Brak ustawy reprywatyzacyjnej umożliwiał skupowanie roszczeń od przedwojennych właścicieli. Pojawiają się fakty świadczące o istnieniu wyspecjalizowanej grupy przestępczej zajmującej się przejmowaniem nieruchomości i wyłudzającej odszkodowania od państwa. Obecnie około 2/3 gruntów w Warszawie, w jej przedwojennych granicach stało się przedmiotem roszczeń. Oczywiste jest, że jest to wartość stale rosnąca. Szacuje ją się na około 15 mld zł.

Tylko w latach 2011 i 2012 miasto wypłaciło ponad 415 mln zł tytułem odszkodowań. W następnych roku, w Warszawie toczyło się około 8 tys. postępowań związanych z utratą nieruchomości na mocy dekretu Bieruta. Wiedza o nieprawidłowościach w sprawach tyczących odzyskiwania mienia i wysokości odszkodowań może wywołać u zwykłych obywateli uzasadnione osłupienie, a nawet przerażenie.  Kwoty, jakie przy tej okazji padają, muszą zaskoczyć większość z nas.

Problemy tzw. dzikiej reprywatyzacji w Warszawie ma wyjaśnić powołana do tego komisja, która właśnie rozpoczęła swoje działanie. Wyznaczono już jej przewodniczącego. Jest nim wiceminister sprawiedliwości Patryk Jaki.
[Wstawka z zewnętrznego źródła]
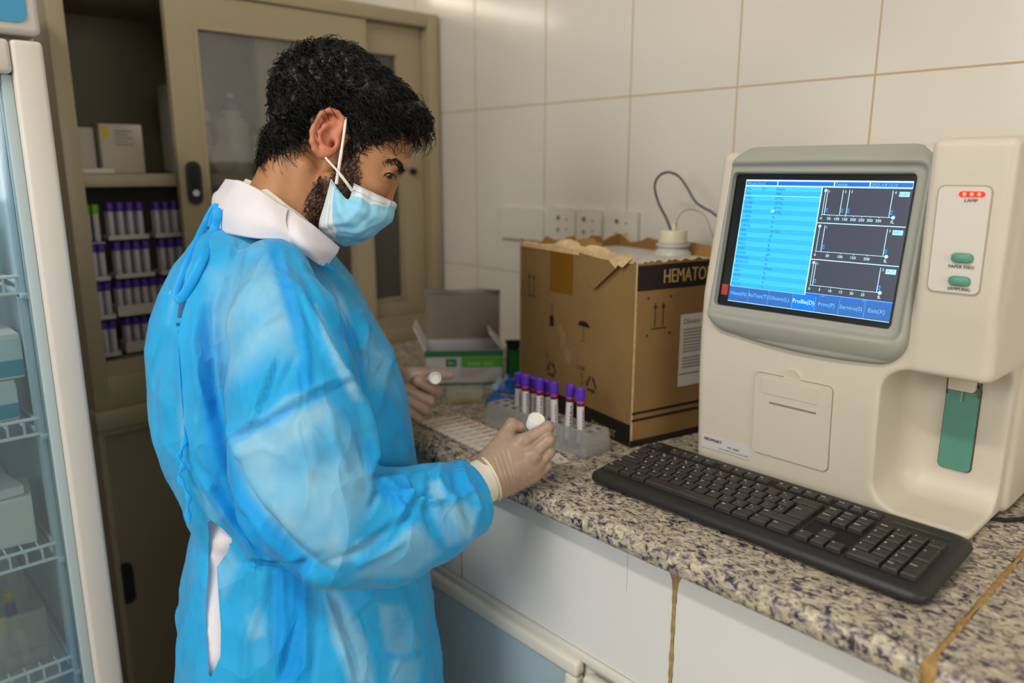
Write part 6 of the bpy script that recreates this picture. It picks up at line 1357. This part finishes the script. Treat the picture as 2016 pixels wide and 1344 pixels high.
flat_tube(mb, spline(along([(412, 446), (420, 420), (427, 408), (420, 410), (404, 440), (388, 474), (371, 512), (357, 548), (347, 580), (351, 590)], .006), 6), [.0032] * 14 + [.0050] * 36 + [.004] * 5, .0016)
flat_tube(mb, spline(along([(430, 420), (429, 410), (428, 426), (419, 458), (403, 500), (385, 540), (367, 572), (354, 589), (348, 582)], .009), 6), [.0036] * 8 + [.0060] * 36 + [.004] * 5, .0016); mb.build('neck_tie', M_bind, gown)
mb = MB(); p_ = [(350, 650), (352, 700), (356, 760), (361, 820), (364, 860)]; s_ = onG(p_, .001, 1.12) + [W(358, 884, .994), W(352, 902, .994), W(360, 916, .994), W(353, 935, .994), W(362, 958, .994), W(371, 980, .994), W(369, 1005, .994), W(373, 1032, .994)]
sp_ = spline(s_, 5); flat_tube(mb, sp_, [.0009] * 20 + [.0028 + .0016 * math.sin(i * .9) for i in range(len(sp_) - 20)], .0012); mb.build('waist_tie', M_bind, gown)
# white coat under the gown: body, collar and lapels
M_coat = mat('white_coat_cotton', 'dcd7dc', .75, noise=(14, .02), bump=(500, .15, .0005)); M_shirt = mat('cream_shirt', 'dcd6c8', .75, bump=(500, .15, .0005))
ax_ = rf_axes(.008, .45); Cf = Field(*ax_); Cf.F[:] = torso_field(Cf, -.026); sleeve_field(Cf, [(p, d, r - 34) for p, d, r in SLV[:-1]], .004, .02); sleeve_field(Cf, [(p, d, r - 14) for p, d, r in LSL], .002, .02)
V2, Q2 = Cf.mesh(); V2 = from_rfz(V2); n2_ = vert_normals(V2, Q2); cu, cv, cdz = project(V2); w2 = np.zeros(len(V2))
for P_, q_ in zip(SLIT, (34, 90)): w2 = np.maximum(w2, np.minimum(1, (1.6 if q_ < 50 else 1.9) * soft(cu, cv, P_, q_)))
V2 = V2 + n2_ * (w2 * .0215 * (cdz < TD))[:, None]; coat = np_mesh('white_coat', V2, Q2, M_coat, person)
def loft(name, rows, m, par, nu=60, nv=20, wav=0.0, thick=.0016, seed=1):
    G = crs(np.swapaxes(crs(np.swapaxes(np.array([[W(*p) for p in r] for r in rows]), 0, 1), nu), 0, 1), nv); V_ = G.reshape(-1, 3); Q_ = grid_quads(nv, nu); N_ = vert_normals(V_, Q_)
    if (N_ * (V_ - CAM)).sum(1).mean() > 0: N_ = -N_; Q_ = Q_[:, ::-1]
    V_ = V_ + N_ * (wav * fbm(V_, 70, seed, 2))[:, None]; o = np_mesh(name, V_, Q_, m, par); s_ = o.modifiers.new('thickness', 'SOLIDIFY'); s_.thickness = thick; s_.offset = -1; return o
loft('inner_collar', [[(484, 352, 1.13), (500, 358, 1.095), (520, 368, 1.068), (545, 385, 1.056), (566, 402, 1.054), (600, 428, 1.066), (640, 468, 1.10)], [(470, 372, 1.13), (490, 380, 1.080), (515, 395, 1.052), (540, 410, 1.043), (562, 424, 1.044), (596, 450, 1.06), (632, 486, 1.095)], [(462, 420, 1.12), (485, 430, 1.06), (510, 440, 1.035), (535, 450, 1.028), (560, 460, 1.032), (590, 480, 1.05), (626, 512, 1.085)]], M_shirt, coat, wav=.0012)
loft('back_collar', [[(444, 352, 1.165), (456, 353, 1.11), (474, 356, 1.078), (502, 368, 1.055), (534, 388, 1.042), (568, 409, 1.040)], [(430, 374, 1.165), (446, 378, 1.10), (470, 386, 1.06), (502, 400, 1.034), (534, 416, 1.024), (563, 432, 1.026)], [(419, 388, 1.165), (430, 412, 1.095), (462, 424, 1.048), (500, 434, 1.024), (536, 444, 1.016), (572, 460, 1.022)], [(420, 440, 1.15), (436, 456, 1.085), (470, 464, 1.044), (505, 470, 1.026), (545, 474, 1.022), (600, 500, 1.038)]], M_coat, coat, wav=.0024, seed=3)
loft('lapel', [[(562, 402, 1.048), (590, 424, 1.043), (620, 446, 1.050), (645, 466, 1.066), (669, 487, 1.088)], [(562, 432, 1.030), (588, 450, 1.024), (614, 470, 1.032), (638, 488, 1.050), (664, 498, 1.078)], [(563, 456, 1.022), (586, 474, 1.020), (608, 490, 1.028), (630, 504, 1.048), (655, 512, 1.080)], [(568, 476, 1.026), (590, 494, 1.030), (612, 510, 1.045), (632, 522, 1.062), (648, 525, 1.088)]], M_coat, coat, wav=.0020, seed=7)

# ------------------------------------------------------------------ gloved hands and what they hold
M_glove = mat('latex_glove', '9d8472', .40, spec=.45, noise=(38, .07), bump=(260, .22, .0012)); M_cuff = mat('cream_glove_cuff', 'dccfae', .45, spec=.4)
def hand(name, caps, ells, lo, hi, h=.0014, wrinkles=(), knuck=()):
    g = Field(np.arange(lo[0], hi[0], h), np.arange(lo[1], hi[1], h), np.arange(lo[2], hi[2], h))
    for a, b, ra, rb, k in caps: g.cap(W(*a), W(*b), ra * a[2] / FPX, rb * b[2] / FPX, k)
    for a, rr_, k in ells: g.ell(W(*a), (RV, UV, FV), np.array(rr_) * a[2] / FPX, k)
    V, Q = g.mesh(); N_ = vert_normals(V, Q); u, v, dz = project(V); d_ = np.zeros(len(V)); vs_ = ((V - CAM) * N_).sum(1) < 0
    for pts, wd, amp in wrinkles: d_ += np.where(vs_, amp * .001 * np.exp(-(poly_dist(u, v, pts) / wd) ** 2), 0)
    d_ += fbm(V, 260, 8, 2) * .00035
    return np_mesh(name, V + N_ * d_[:, None], Q, M_glove, person), V
c_ = W(1030, 905, 1.09); ex = .125
wrk = [([(952 + 9 * i, 895 - 6 * i + (i % 2) * 3), (968 + 9 * i, 925), (985 + 7 * i, 962 + 3 * i), (990 + 9 * i, 985 - 4 * i)], 2.2, .75 * (1 - .08 * i)) for i in range(6)]
wrk += [([(996 + 12 * i, 930 + 3 * (i % 3)), (1004 + 12 * i, 955), (1010 + 12 * i, 975 - 3 * i)], 1.8, .8) for i in range(6)]
wrk += [([(1056, 858), (1068, 867), (1082, 872)], 1.8, .9), ([(1064, 886), (1074, 896), (1080, 905)], 1.8, .9), ([(1063, 900), (1070, 912), (1072, 920)], 1.8, .8), ([(1050, 842), (1060, 846)], 1.8, .6), ([(1004, 830), (1008, 845), (1006, 858)], 2, .5), ([(1000, 835), (1002, 850)], 1.6, .5)]
rh, RHV = hand('glove', [
    ((940, 942, 1.072), (966, 938, 1.082), 35, 37, .012), ((968, 918, 1.082), (1028, 870, 1.092), 25, 15, .014), ((970, 936, 1.078), (1048, 896, 1.086), 31, 15, .012), ((974, 950, 1.082), (1056, 916, 1.090), 28, 14, .012), ((978, 960, 1.090), (1052, 938, 1.098), 24, 12.5, .012), ((1012, 905, 1.094), (1046, 915, 1.100), 22, 16, .02),
    ((1028, 870, 1.090), (1078, 842, 1.092), 14, 12.5, .005), ((1078, 842, 1.092), (1068, 847, 1.122), 13, 11.5, .003), ((1068, 847, 1.122), (1050, 853, 1.132), 11.5, 9.5, .003),
    ((1048, 894, 1.084), (1080, 866, 1.086), 14, 12.5, .004), ((1080, 866, 1.086), (1070, 874, 1.118), 12.5, 11, .003), ((1070, 874, 1.118), (1050, 876, 1.128), 11, 9.5, .003),
    ((1056, 914, 1.088), (1081, 890, 1.090), 13, 12, .004), ((1081, 890, 1.090), (1070, 896, 1.120), 12, 10.5, .003), ((1070, 896, 1.120), (1050, 898, 1.128), 10.5, 9, .003),
    ((1052, 936, 1.096), (1076, 916, 1.096), 12, 10.5, .004), ((1076, 916, 1.096), (1066, 922, 1.122), 10.5, 9.5, .003), ((1066, 922, 1.122), (1050, 922, 1.130), 9.5, 8.5, .003),
    ((968, 900, 1.090), (994, 860, 1.104), 24, 15, .012), ((994, 860, 1.104), (1008, 836, 1.112), 15, 13.5, .006), ((1008, 836, 1.112), (1040, 846, 1.120), 13.5, 10.5, .004), ((994, 880, 1.100), (1022, 876, 1.096), 13, 11, .014)],
    [((1030, 868, 1.084), (13, 12, 10), .008), ((1050, 897, 1.079), (13, 12, 10), .008)], c_ - ex, c_ + ex, .0014, wrk)
n = 40
def cuff_ring(nm, c, ax_, ra, rb, r, m, par):
    a = Vector(ax_).normalized(); p = Vector(RV) - a * Vector(RV).dot(a); p.normalize(); q = a.cross(p); up_ = Vector(UV) - a * Vector(UV).dot(a); up_.normalize(); s_ = a.cross(up_); pts = [Vector(c) + up_ * math.cos(t) * ra + s_ * math.sin(t) * rb for t in np.linspace(0, 2 * math.pi, n + 1)]
    MB().tube(pts, r, 8).build(nm, m, par); return pts
aw = W(985, 925, 1.085) - W(945, 945, 1.070)
cuff_ring('cuff_rim', W(962, 942, 1.079), aw, .0322, .0305, .0021, M_cuff, rh)
m = MB(); a = Vector(aw).normalized(); up_ = Vector(UV) - a * Vector(UV).dot(a); up_.normalize(); s_ = a.cross(up_); vs = []
for i, (t0, rr_) in enumerate(((-.030, .0335), (-.018, .0325), (-.008, .0318), (.001, .0312))):
    for t in np.linspace(0, 2 * math.pi, 41)[:-1]: vs.append(Vector(W(962, 942, 1.079)) + a * t0 + up_ * math.cos(t) * rr_ + s_ * math.sin(t) * rr_ * .95 + up_ * .0008 * math.sin(5 * t + i))
m.add(vs, [(i * 40 + q, i * 40 + (q + 1) % 40, (i + 1) * 40 + (q + 1) % 40, (i + 1) * 40 + q) for i in range(3) for q in range(40)], 0, None, True); m.build('glove_cuff', mat('pale_glove_cuff', 'd5cfc4', .5), rh)
# vial in the right hand
va = (RV * .30 + UV * .95) * .80 - FV * .60; va /= np.linalg.norm(va); vt = W(1057, 823, 1.100); Mv = Matrix.Translation(Vector(vt)) @ Vector(va).to_track_quat('Z', 'Y').to_matrix().to_4x4()
vt_ = thing('vial', 'white capped vial held in the right gloved hand', 'vial', vt); M_vw = mat('white_vial', 'd3d6d8', .35)
MB().lathe([(0, -.052), (.0095, -.052), (.0102, -.050), (.0102, -.012), (.0102, -.011)], 30, 0, Mv).build('body', M_vw, vt_)
MB().lathe([(.0104, -.017), (.0122, -.016), (.0126, -.001), (.0120, 0), (.0112, .0002), (.0108, -.0008), (0, -.0008)], 36, 0, Mv).build('cap', mat('white_vial_cap', 'dfdcd8', .38), vt_)
m = MB(); k = 10; ang = np.linspace(2.2, 3.6, k); vs = [(.0104 * math.cos(q), .0104 * math.sin(q), z_) for z_ in (-.024, -.019) for q in ang]; m.add(vs, [(i, i + 1, k + i + 1, k + i) for i in range(k - 1)], 0, Mv, True)
m.build('green_band', mat('green_label_band', '1f8f7c', .4), vt_)
# left hand, closed round a short white tube
c_ = W(820, 780, 1.33); ex = .13
lh, _ = hand('glove', [
    ((752, 775, 1.345), (790, 770, 1.345), 34, 36, .02), ((790, 762, 1.352), (822, 776, 1.362), 32, 26, .02), ((798, 785, 1.352), (822, 800, 1.358), 28, 22, .02),
    ((775, 748, 1.335), (812, 740, 1.322), 24, 18, .014), ((812, 740, 1.322), (850, 736, 1.316), 17, 13.5, .006), ((850, 736, 1.316), (886, 739, 1.312), 13.5, 7.5, .004),
    ((826, 756, 1.350), (860, 768, 1.330), 12, 11.5, .004), ((860, 769, 1.322), (822, 750, 1.302), 11.5, 11, .003), ((822, 750, 1.302), (812, 754, 1.318), 10.5, 9.5, .003),
    ((820, 778, 1.350), (846, 788, 1.330), 12, 11.5, .004), ((846, 789, 1.322), (800, 766, 1.304), 11.5, 11, .003), ((800, 766, 1.304), (794, 772, 1.322), 10.5, 9.5, .003),
    ((812, 796, 1.350), (836, 806, 1.330), 11.5, 11, .004), ((836, 807, 1.322), (800, 786, 1.306), 11, 10.5, .003), ((800, 786, 1.306), (796, 790, 1.322), 10, 9, .003),
    ((806, 812, 1.350), (824, 824, 1.332), 10.5, 10, .004), ((824, 825, 1.324), (802, 808, 1.310), 10, 9, .003), ((802, 808, 1.310), (798, 810, 1.322), 9, 8, .003)],
    [((800, 770, 1.336), (22, 26, 18), .01)], c_ - ex, c_ + ex, .0016, [([(806, 800), (812, 815)], 2, .3)])
tv = W(857, 744, 1.286); ta = (RV * .35 + UV * .12) - FV * .92; ta /= np.linalg.norm(ta); Mv = Matrix.Translation(Vector(tv)) @ Vector(ta).to_track_quat('Z', 'Y').to_matrix().to_4x4()
t2 = thing('tube', 'short white tube pinched in the left gloved hand', 'tube', tv)
MB().lathe([(0, -.034), (.0085, -.034), (.0092, -.032), (.0092, 0)], 28, 0, Mv).build('body', M_vw, t2)
MB().lathe([(.0094, -.012), (.0104, -.011), (.0106, 0), (.0100, .0008), (.0086, .0006), (.0082, -.003), (0, -.003)], 32, 0, Mv).build('rim', MATS['white_vial_cap'], t2)
# the body stays inside the cloth
bv = np.empty(len(person.data.vertices) * 3, np.float32); person.data.vertices.foreach_get('co', bv); bv = bv.reshape(-1, 3).astype(float); bu, bvv, bd = project(bv)
und = (bvv > 475) & (bv[:, 2] > .42) & (bu < 880); bn = vert_normals(bv, np.array([p.vertices[:] for p in person.data.polygons]))
for it in range(6):
    sdv = sample(Gf, to_rfz(bv)); bv = bv - bn * (und * (sdv < .04) * np.clip(sdv + .024, 0, .012))[:, None]
person.data.vertices.foreach_set('co', bv.astype(np.float32).ravel()); person.data.update()
# trousers and shoes, below the picture
M_tr = mat('dark_trousers', '2a2c33', .8); M_sh = mat('black_shoe', '161514', .5)
for sg in (-1, 1):
    hip = hp + _fh * .095 * sg; foot = np.array([hip[0] + .02 * sg, hip[1] - .02, .10]); kn = (hip + foot) / 2 + RV * .02
    MB().tube([hip - [0, 0, .12], (hip + kn) / 2, kn, (kn + foot) / 2, foot], [.098, .088, .075, .070, .066], 20).build('trouser_leg', M_tr, person)
    g = Field(np.arange(foot[0] - .2, foot[0] + .25, .006), np.arange(foot[1] - .25, foot[1] + .2, .006), np.arange(-.02, .14, .006)); b = foot.copy(); b[2] = .048
    g.cap(b - RV * .04, b + RV * .17 - [0, 0, .008], .047, .040, .02); g.cap(b + [0, 0, .03], b - RV * .03 + [0, 0, .045], .044, .044, .02); g.F[:] = np.maximum(g.F, -(g.Z - .001)); V3, Q3 = g.mesh(); np_mesh('shoe', V3, Q3, M_sh, person)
Pierwsze posiedzenie odbywało się w gmachu Ministerstwa Sprawiedliwości i było zamknięte dla mediów. Wiadomo jednak, że w skład komisji weszli m. in. posłowie, prawnicy, radca prawny, komornik. Ustalono kryteria, według których będą rozpatrywane poszczególne sprawy. Wiadomo też, które nieruchomości będą brane pod uwagę komisji jako pierwsze.

Jak będzie funkcjonowała komisja, w skład której wchodzą przedstawiciele różnych środowisk politycznych, zobaczymy w najbliższym czasie. Są sprawy, które komisja będzie zapewne wyjaśniać jako pierwsze. Taką sprawą, wymagającą bezzwłocznego zajęcia się nią, jest ta związana z adresem Nabielaka 9. Mieszkająca tam lokatorka – Jolanta Brzeska –spłonęła żywcem w Lesie Kabackim w niejasnych okolicznościach.

Komisja weryfikacyjna ma badać zgodność z prawem decyzji administracyjnych w sprawie reprywatyzacji nieruchomości warszawskich. Jest uprawniona, by utrzymać w mocy decyzję reprywatyzacyjną albo ją uchylić i podjąć taką, która pozwoli odzyskać bezprawnie odebraną nieruchomość. Może też przekazać sprawę do ponownego rozpatrzenia organowi, który ją wydał.

Moje obawy budzi jedynie fakt, że przy tej ilości spraw komisja będzie musiała działać bardzo, bardzo długo.